Г.П.: Мы с 2015 года проводим в Праге школы и семинары для журналистов. Но Ивана мы никогда не приглашали, он никогда не был нашим слушателем. Мне неизвестно, чтобы он когда-то был в Чехии или был связан с кем-то из чешских журналистов или органов.
Я думаю, что чешский след в его деле абсолютно случайный и возможен из-за скандалов, которые длятся последние несколько лет. Возможно, здесь мотив мести за памятники: в Чехии снесли памятник маршалу Коневу и установили памятник власовской армии — Россия по этим поводам возмущалась. Кроме того, был громкий «рициновый скандал» два месяца назад.
Я уверен, что Чехия названа случайно в версии о том, что Сафронов передавал сведения чешской стороне с тем, чтобы потом передать их США. Зачем, если можно передать напрямую в США?
Би-би-си: Видите ли вы аналогии между делом Сафронова и делом Голунова?
Г.П.: В законе об оперативно-розыскной деятельности есть такое понятие, как контролируемая поставка — против которой юристы периодически выступают. Можно человека спровоцировать на взятку.

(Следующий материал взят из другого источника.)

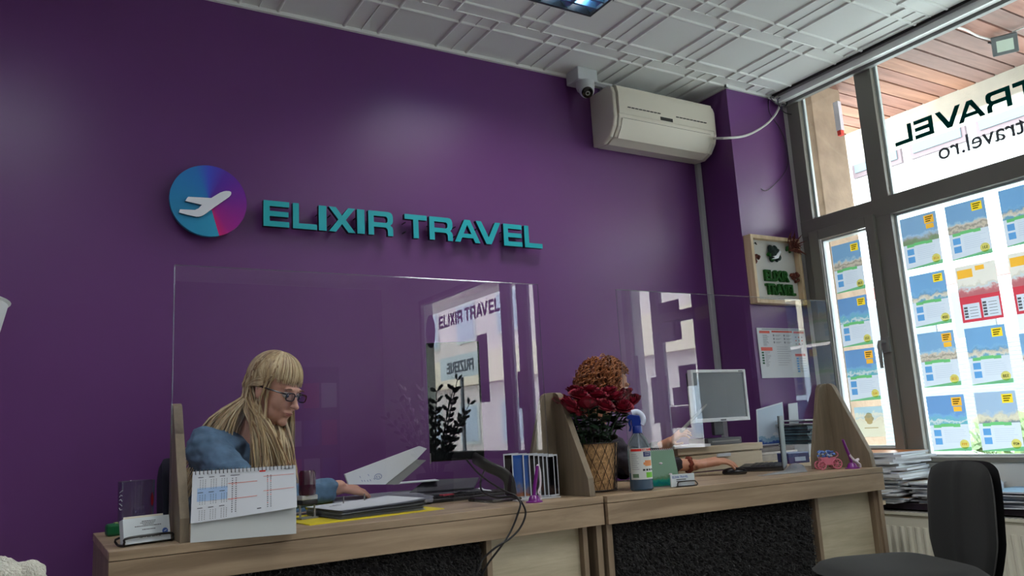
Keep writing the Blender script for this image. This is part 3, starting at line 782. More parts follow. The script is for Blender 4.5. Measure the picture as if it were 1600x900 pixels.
mb.use(ink_b).add([(c[0]+.0075*math.cos(a*PI/8), -.0124, c[1]+.0075*math.sin(a*PI/8)) for a in range(16)], [list(range(16))])
mb.use(mat('emblem_white', (0, 0, 0))).quad((c[0]-.004, -.0128, c[1]-.002), (c[0]+.002, -.0128, c[1]), (c[0]+.005, -.0128, c[1]+.003), (c[0]-.001, -.0128, c[1]+.001))
mb.build('card_stack', None, t)
mb = MB(); mb.T = Matrix.Rotation(R(-10), 4, 'X')
mb.use(paper_c).box((-.048, .016, .02), (.052, .018, .074)).use(mat('teal_card', (40, 120, 140), rough=.5)).box((-.042, .0195, .01), (.055, .022, .071)); mb.build('back_cards', None, t)
# tumbler, upside down
p = atZ(211, 822, ZD)
gl = clear('tumbler_glass', (0.86, 0.88, 0.91), 1.5, .03, 2.2)
t = thing('tumbler', 'clear glass tumbler with a red mark, standing behind the business cards', 'glass', (p.x-.048, 2.42, ZD)); t.scale = (1.08, 1.08, 1.12)
k = 2.42/1239*1.0
mb = MB(); mb.lathe([(.030, .0), (.031, .004), (.026, .02), (.0405, .05), (.0405, .052), (.0425, .14), (.041, .14), (.039, .053), (.025, .026), (.0, .022)], 40); mb.build('glass_body', gl, t, smooth=30)
mb = MB(); mb.lathe([(.0418, .1395), (.0426, .141), (.0410, .141), (.0404, .1395)], 40); mb.build('glass_rim', edge_m, t, smooth=True)
mb = MB()
a0 = math.atan2(-2.42, -p.x)+1.05
pts = [(.0428*math.cos(a0+u), .0428*math.sin(a0+u), z) for u, z in ((-.14, .100), (-.02, .112), (.12, .104), (.16, .088), (.04, .078), (-.10, .084))]
mb.add(pts, [list(range(6))]).build('red_mark', mat('mark_red', (190, 20, 36), rough=.3), t)
mb = MB(); a1 = math.atan2(-2.42, -p.x)-.9
for j, zc in enumerate((.118, .108, .098, .088, .078)): mb.tube([(.043*math.cos(a1+u*.12), .043*math.sin(a1+u*.12), zc+.003*math.sin(u*2+j)) for u in (-1, 0, 1)], .0008, 5)
mb.build('white_print', mat('print_white', (200, 205, 210), rough=.4), t)

# desk calendar (tent)
cl, cr_ = atZ(297, 848.5, ZD), atZ(463, 834, ZD)
ang = math.atan2(cr_.y-cl.y, cr_.x-cl.x); WC = (cr_-cl).length
t = thing('desk_calendar', 'white spiral bound desk calendar standing on the left desk', 'calendar', cl, ang)
HC = .175; bd = .085
MB().prism([(0, 0, 0), (0, bd, 0), (0, bd/2+.002, HC), (0, bd/2-.002, HC)], (WC, 0, 0)).build('stand', mat('card_grey_white', (196, 202, 200), rough=.6), t, bevel=.001)
mb = MB()
def cal(u, v): # u 0..1 along, v 0..1 up the leaf ; the leaf hangs over the sloping front
    y = (bd/2-.002)*(v) - .004-.004*(1-v); return (u*WC, y, v*HC)
# page with a curled lower right corner
vs = []; fs = []; NU, NV = 16, 12
for j in range(NV+1):
    for i in range(NU+1):
        u = i/NU; v = j/NV
        vb = .27+.115*u**1.2 + (1-.27-.115*u**1.2)*v
        q = Vector(cal(.0+u*1.0, vb)); q.y -= .012*max(0, u-.3)*(1-v)**2; q.x += .006*max(0, u-.6)*(1-v)
        vs.append(q); 
for j in range(NV):
    for i in range(NU): fs.append((j*(NU+1)+i, j*(NU+1)+i+1, (j+1)*(NU+1)+i+1, (j+1)*(NU+1)+i))
def page(u, v, d=.0009):
    vb = .27+.115*u**1.2+(1-.27-.115*u**1.2)*v
    q = Vector(cal(u, vb)); q.y -= .012*max(0, u-.3)*(1-v)**2+d; q.x += .006*max(0, u-.6)*(1-v); return q
mb.add(vs, fs).build('page', paper_w, t, smooth=True)
mb = MB()
def pr(m_, u0, u1, v0, v1, d=.0009):
    mb.use(m_); mb.quad(page(u0, v0, d), page(u1, v0, d), page(u1, v1, d), page(u0, v1, d))
blue_t = mat('calendar_blue', (160, 190, 226), rough=.6); red_t = mat('calendar_red', (224, 130, 116), rough=.6); redd = mat('calendar_red_deep', (208, 50, 36), rough=.6); dk = mat('calendar_ink', (54, 60, 74), rough=.6)
pr(blue_t, .05, .335, .40, .66, .0007)
for bi in range(3):
    for ci in range(3):
        v1 = .86-.30*bi; u0 = .055+.102*ci
        pr(dk, u0+.0, u0+.05, v1+.005, v1+.018)
        for r_ in range(6):
            for c_ in range(3): pr(dk, u0+.018+c_*.024, u0+.026+c_*.024, v1-.05-r_*.034, v1-.038-r_*.034)
pr(dk, .36, .45, .865, .878); pr(redd, .64, .70, .90, .935); pr(dk, .88, .96, .925, .935); pr(dk, .62, .66, .10, .12)
for r_ in range(17):
    for u0 in (.375, .41, .715, .745):
        pr(redd if r_ in (3, 10) or (u0 in (.715,) and r_ % 6 == 2) else dk, u0, u0+.012, .80-r_*.043, .815-r_*.043)
for v in (.70, .38): pr(red_t, .34, .62, v, v+.012); pr(red_t, .68, .98, v+.09, v+.10)
mb.build('printed_dates', None, t)
mb = MB()
for k_ in range(26):
    u = .03+.94*k_/25; c = Vector((u*WC, bd/2-.004, HC-.003))
    mb.tube([c+Vector((0, .009*math.cos(a*PI/5), .006*math.sin(a*PI/5))) for a in range(11)], .0011, 5)
mb.build('spiral_binding', mat('spiral_grey', (70, 72, 76), rough=.4, metal=.5), t, smooth=True)

# self inking stamp
p = atZ(476, 809, ZD+.004); t = thing('self_inking_stamp', 'dark plum self-inking stamp beside the desk calendar', 'stamp', (p.x, p.y-.03, ZD+.004), .2); t.scale = (1.28, 1.28, 1.55)
MB().tube([(0, 0, .045), (0, 0, .05), (0, 0, .088), (0, 0, .093)], [.019, .0205, .0205, .017], 24).build('grip', mat('stamp_plum', (64, 14, 44), rough=.2, coat=.5), t, smooth=40)
MB().box((-.021, -.014, .036), (.021, .014, .045)).build('window_band', mat('band_white', (190, 196, 200), rough=.4), t, bevel=.002)
MB().box((-.021, -.014, .026), (.021, .014, .036)).build('collar', bk, t, bevel=.002)
mb = MB()
for x in (-.019, .019): mb.tube([(x, 0, .0), (x, 0, .026)], .0026, 8)
mb.box((-.023, -.014, 0), (.023, -.009, .003)).box((-.023, .009, 0), (.023, .014, .003)); mb.box((-.023, -.014, 0), (-.018, .014, .003)).box((.018, -.014, 0), (.023, .014, .003))
mb.build('foot_frame', mat('clear_grey', (150, 154, 160), rough=.3), t)

# yellow folder with a thick pile of sheets
yel = mat('folder_yellow', (232, 214, 30), rough=.5)
ctr = Vector((0.905, 2.53, ZD)); t = thing('paper_folder', 'open yellow folder with a fanned pile of white sheets on the left desk', 'folder', ctr, R(6))
MB().box((-.235, -.19, 0), (.215, .12, .003)).prism([(-.11, .12, .003), (.215, .12, .003), (.215, .20, .036), (-.10, .20, .036)], (0, -.002, .002)).build('folder_cover', yel, t)
rng = random.Random(3)
for k_ in range(14):
    zf = .0035+k_*.0018; off = .010*k_/14
    mb = MB(); n_ = 10; v_ = []
    jx, jy, ja = rng.uniform(-.004, .004), rng.uniform(-.006, .006), rng.uniform(-.015, .015)
    for j in range(2):
        for i in range(n_+1):
            u = i/n_; x = -.125+u*.29; y = (-.165 if j == 0 else .10)
            z = zf+.0009*k_*(u**2)*1.0+.0015*math.sin(u*5)
            v_.append((x*math.cos(ja)-y*math.sin(ja)+jx, y*math.cos(ja)+x*math.sin(ja)+jy, z))
    f_ = [(i, i+1, n_+1+i+1, n_+1+i) for i in range(n_)]
    mb.add(v_, f_); mb.add([(a, b, c_+.0017) for a, b, c_ in v_], f_)
    mb.add([], [])
    o = mb.build('sheet_pile', paper_w if k_ % 3 else mat('paper_grey', (150, 156, 170), rough=.6), t)
mb = MB()
for q in ((-.02, .05), (.06, .06)): mb.tube([(q[0], q[1], .025), (q[0]+.001, q[1], .055)], .0022, 8)
mb.build('filing_prongs', handle_m, t)
mb = MB().use(dk)
for k_ in range(5): mb.box((-.09+.02*k_, .0+.02*k_, .0308), (-.05+.02*k_, .003+.02*k_, .0312))
mb.build('printed_lines', None, t)

# opened binder block standing behind: the thick white pad
bl = [atY(x, y, 2.62) for x, y in ((539, 741), (545, 757), (602, 757), (642, 735), (667, 718), (667, 701), (656, 697))]
t = thing('paper_pad', 'thick white note pad propped up with a handwritten note in front of the blonde woman', 'note pad', (bl[2].x, 2.62, ZD))
mb = MB().use(paper_w).prism([bl[0], bl[1], bl[2], atY(652, 717, 2.62), bl[5], bl[6]], (0, .012, 0)); mb.build('top_sheet', None, t, True)
MB().prism([atY(602, 757, 2.635), atY(622, 757, 2.635), atY(666, 719, 2.635), atY(650, 718, 2.635)], (0, .03, 0)).build('sheet_block', mat('paper_shadow', (150, 155, 155), rough=.7), t, True)
mb = MB()
for q in ((588, 744), (592, 744), (584, 747), (565, 750), (569, 750), (574, 750), (578, 749), (562, 744), (575, 741)):
    a = atY(q[0], q[1], 2.618); b = atY(q[0]+1.5, q[1]+2.5, 2.618); mb.tube([a, b], .0007, 4)
c = atY(591, 744.5, 2.618); mb.tube([c+Vector((.013*math.cos(a*PI/8), 0, .009*math.sin(a*PI/8))) for a in range(17)], .0006, 4)
mb.build('handwriting', ink_b, t, True)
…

Конечно, тот же механизм можно применять и для статьи 275. И потом нести все в суд — встретился, передал, эксперты сказали, что это секретно. И всё — статья есть.

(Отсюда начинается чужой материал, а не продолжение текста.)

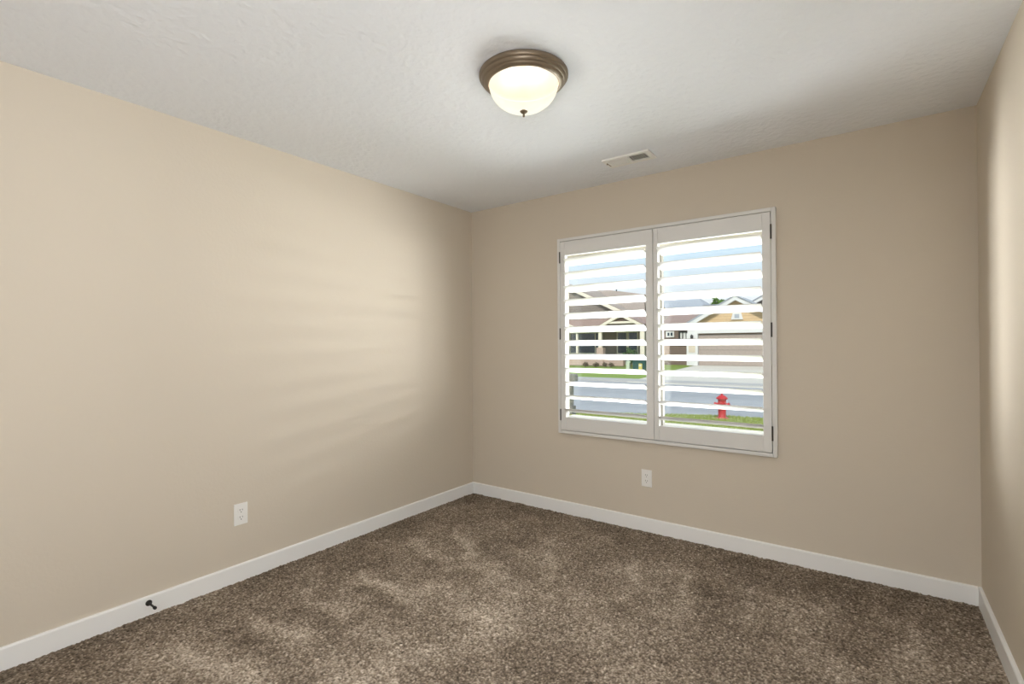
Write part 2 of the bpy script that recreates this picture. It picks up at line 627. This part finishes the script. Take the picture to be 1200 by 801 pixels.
shutter(0.912, 1.6325, 0.953, 1.583, True, 'left white plantation shutter panel, hinged on its left side, louvers open')
shutter(1.6365, 2.3455, 1.668, 2.300, False, 'right white plantation shutter panel, hinged on its right side, hydrant seen through it')

# ------------------------------------------------------------------ ceiling light
LX, LY = 1.630, -1.553
t = thing('ceiling_light', 'round flush ceiling light, bronze rim and glowing frosted glass dome', 'ceiling light', (LX, LY, H))
b = MB()
b.lathe([(0.0, -0.001), (0.186, -0.001), (0.190, -0.006), (0.190, -0.016), (0.186, -0.022), (0.182, -0.024), (0.180, -0.030), (0.176, -0.035),
         (0.171, -0.037), (0.168, -0.042), (0.163, -0.046), (0.156, -0.049), (0.150, -0.049), (0.149, -0.040), (0.160, -0.02), (0.0, -0.018)], (LX, LY, H), 72)
b.build('rim', 'bronze', t, smooth=True)
prof = []
for i in range(15):
    a = math.pi / 2 * i / 14
    prof.append((0.1475 * math.cos(a), -0.045 - 0.113 * math.sin(a)))
b = MB()
b.lathe(prof, (LX, LY, H), 64)
b.build('glass_shade', 'shade', t, smooth=True)
b = MB()
b.lathe([(0.0, -0.154), (0.016, -0.156), (0.0165, -0.160), (0.012, -0.165), (0.005, -0.169), (0.0042, -0.175), (0.0055, -0.178), (0.0045, -0.182), (0, -0.183)], (LX, LY, H), 24)
b.build('finial', 'bronze', t, smooth=True)
for dx, dy in ((0.045, 0.02), (-0.045, -0.02)):
    lamp('bulb', 'POINT', (dx, dy, -0.085), BULB / 2, (1.0, 0.955, 0.88), parent=t, shadow_soft_size=0.03)

# ------------------------------------------------------------------ ceiling vent
VX0, VX1, VY0, VY1 = 1.460, 1.763, -0.448, -0.298
t = thing('ceiling_vent', 'white rectangular air register in the ceiling above the window', 'vent', ((VX0 + VX1) / 2, (VY0 + VY1) / 2, H))
b = MB()
fx, fy = 0.030, 0.027
b.box(VX0, VX1, VY0, VY0 + fy, H - 0.011, H - 0.0003, 0.002)
b.box(VX0, VX1, VY1 - fy, VY1, H - 0.011, H - 0.0003, 0.002)
b.box(VX0, VX0 + fx, VY0 + fy, VY1 - fy, H - 0.011, H - 0.0003, 0.002)
b.box(VX1 - fx, VX1, VY0 + fy, VY1 - fy, H - 0.011, H - 0.0003, 0.002)
xm = (VX0 + VX1) / 2
b.box(xm - 0.006, xm + 0.006, VY0 + fy, VY1 - fy, H - 0.011, H - 0.0003)
b.build('frame', 'ventwhite', t)
b = MB()
b.box(VX0 + fx - 0.002, VX1 - fx + 0.002, VY0 + fy - 0.002, VY1 - fy + 0.002, H - 0.0016, H - 0.0004)
b.build('duct_opening', 'ventdark', t)
for bank, (a0, a1, tilt) in enumerate(((VX0 + fx, xm - 0.006, -38), (xm + 0.006, VX1 - fx, 42))):
    nf = 8
    for i in range(nf):
        xc = a0 + (i + 0.5) * (a1 - a0) / nf
        b = MB()
        mt_ = Matrix.Translation((xc, (VY0 + VY1) / 2, H - 0.0072)) @ Matrix.Rotation(math.radians(tilt), 4, 'Y')
        b.box(-0.0078 if bank == 0 else -0.0058, 0.0078 if bank == 0 else 0.0058, -(VY1 - VY0) / 2 + fy, (VY1 - VY0) / 2 - fy, -(0.0006 if bank == 0 else 0.0016), (0.0006 if bank == 0 else 0.0016), mtx=mt_)
        b.build('fin', 'ventwhite', t)
b = MB()
b.box(VX0 + 0.012, VX0 + 0.017, VY0 + 0.05, VY1 - 0.04, H - 0.0122, H - 0.0105)
b.tube((VX0 + 0.0145, VY0 + 0.055, H - 0.010), (VX0 + 0.0145, VY0 + 0.052, H - 0.020), 0.0022)
b.build('lever', 'bronze', t)


# ------------------------------------------------------------------ outlets
def outlet(center, nrm, label):
    """nrm 'x': on the left wall facing +x; 'y': on the back wall facing -y"""
    root = thing('wall_outlet', label, 'outlet', center, 'duplex wall outlets')
    if nrm == 'x':
        R = Matrix(((0, 0, 1), (1, 0, 0), (0, 1, 0))).to_4x4()
    else:
        R = Matrix(((1, 0, 0), (0, 0, -1), (0, 1, 0))).to_4x4()
    R.translation = Vector(center)
    w, h = 0.0365, 0.0585
    b = MB(); b.box(-w, w, -h, h, 0.0003, 0.0065, 0.0028, mtx=R); b.build('cover_plate', 'plate', root)
    for s in (1, -1):
        cy = s * 0.0195
        b = MB()
        pts = []
        for i in range(24):
            a = 2 * math.pi * i / 24
            pts.append((0.0172 * math.cos(a), cy + max(-0.0145, min(0.0145, 0.0172 * math.sin(a)))))
        b.prism(pts, 'z', 0.0055, 0.0082, mtx=R)
        rec = b.build('receptacle', 'plate', root)
        for sx, hh in ((-0.0065, 0.0046), (0.0065, 0.0038)):
            b = MB(); b.box(sx - 0.0013, sx + 0.0013, cy + 0.004 - hh, cy + 0.004 + hh, 0.0080, 0.0085, mtx=R); b.build('slot', 'slot', rec)
        b = MB()
        b.lathe([(0, 0.0080), (0.0028, 0.0080), (0.0028, 0.0085), (0, 0.0085)], (0, cy - 0.0085, 0), 12, mtx=R)
        b.build('ground_hole', 'slot', rec)
    b = MB(); b.lathe([(0, 0.0062), (0.0032, 0.0062), (0.0028, 0.0078), (0, 0.008)], (0, 0, 0), 12, mtx=R); b.build('screw', 'plate', root)
    return root


outlet((0.0, -1.968, 0.361), 'x', 'white duplex outlet on the long left wall above the baseboard')
outlet((1.568, 0.0, 0.361), 'y', 'white duplex outlet on the back wall below the shuttered window')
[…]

Би-би-си: С вашей точки зрения, слова Дмитрия Пескова, который подтвердил свою прежнюю оценку репутации Сафронова как высокопрофессионального журналиста — вообще не играют никакой роли?
Г.П.: Меня тоже смутило это — советник Рогозина, президентский пул, и в изданиях таких работал, о которых не скажешь, что они безбашенные и неосторожные. Я думаю, что так устроена система. В каком-то смысле здесь применим, например, пример уголовных дел губернаторов.
Би-би-си: С вашей точки зрения, возможен ли вариант благоприятного развития событий в деле Сафронова?
Г.П.: Шанс есть всегда. Однажды я имел неосторожность выразить мысль, что Светлана Давыдова подходит формально под статью 275 и ее дело могут довести до суда. Но что-то случилось, и не довели, слава богу.
Конечно, много будет зависеть и от адвокатской команды, и от позиции журналистов, и от позиции международных организаций журналистских. Это может и не подействовать, но лучше, чтобы это работало.